> [Aim of the task]: Send back exactly the lines from the opening line of the records below through the one with "from mathutils import Vector, Matrix".

> [Supplied records]:
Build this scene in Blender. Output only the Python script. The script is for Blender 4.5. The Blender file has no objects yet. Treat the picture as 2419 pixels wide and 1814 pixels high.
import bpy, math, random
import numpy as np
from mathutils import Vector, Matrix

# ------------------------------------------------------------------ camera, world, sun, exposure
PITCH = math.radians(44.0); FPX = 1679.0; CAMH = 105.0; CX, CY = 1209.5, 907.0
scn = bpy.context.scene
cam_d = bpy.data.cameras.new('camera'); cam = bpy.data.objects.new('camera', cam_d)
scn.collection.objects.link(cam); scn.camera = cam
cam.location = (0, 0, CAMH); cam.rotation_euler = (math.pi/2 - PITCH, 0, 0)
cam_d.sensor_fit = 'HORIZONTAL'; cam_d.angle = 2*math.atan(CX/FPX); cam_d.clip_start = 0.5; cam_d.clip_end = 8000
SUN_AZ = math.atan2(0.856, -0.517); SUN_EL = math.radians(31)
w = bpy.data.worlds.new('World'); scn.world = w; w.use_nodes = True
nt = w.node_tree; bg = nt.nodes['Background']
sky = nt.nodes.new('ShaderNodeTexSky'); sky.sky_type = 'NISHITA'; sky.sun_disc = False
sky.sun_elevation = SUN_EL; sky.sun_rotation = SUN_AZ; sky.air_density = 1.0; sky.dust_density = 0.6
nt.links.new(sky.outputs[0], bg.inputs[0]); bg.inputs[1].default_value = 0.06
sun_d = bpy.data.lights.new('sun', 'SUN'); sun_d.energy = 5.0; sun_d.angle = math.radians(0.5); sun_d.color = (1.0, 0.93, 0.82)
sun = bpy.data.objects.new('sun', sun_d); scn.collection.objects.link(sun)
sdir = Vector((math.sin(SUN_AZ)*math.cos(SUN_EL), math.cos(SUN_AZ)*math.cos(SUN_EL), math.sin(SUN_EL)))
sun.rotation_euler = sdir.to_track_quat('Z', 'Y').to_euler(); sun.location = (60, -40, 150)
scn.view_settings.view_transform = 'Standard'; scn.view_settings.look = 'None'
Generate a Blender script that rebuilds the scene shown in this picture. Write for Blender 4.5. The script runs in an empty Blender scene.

> [Worked answer]:
Build this scene in Blender. Output only the Python script. The script is for Blender 4.5. The Blender file has no objects yet. Treat the picture as 2419 pixels wide and 1814 pixels high.
import bpy, math, random
import numpy as np
from mathutils import Vector, Matrix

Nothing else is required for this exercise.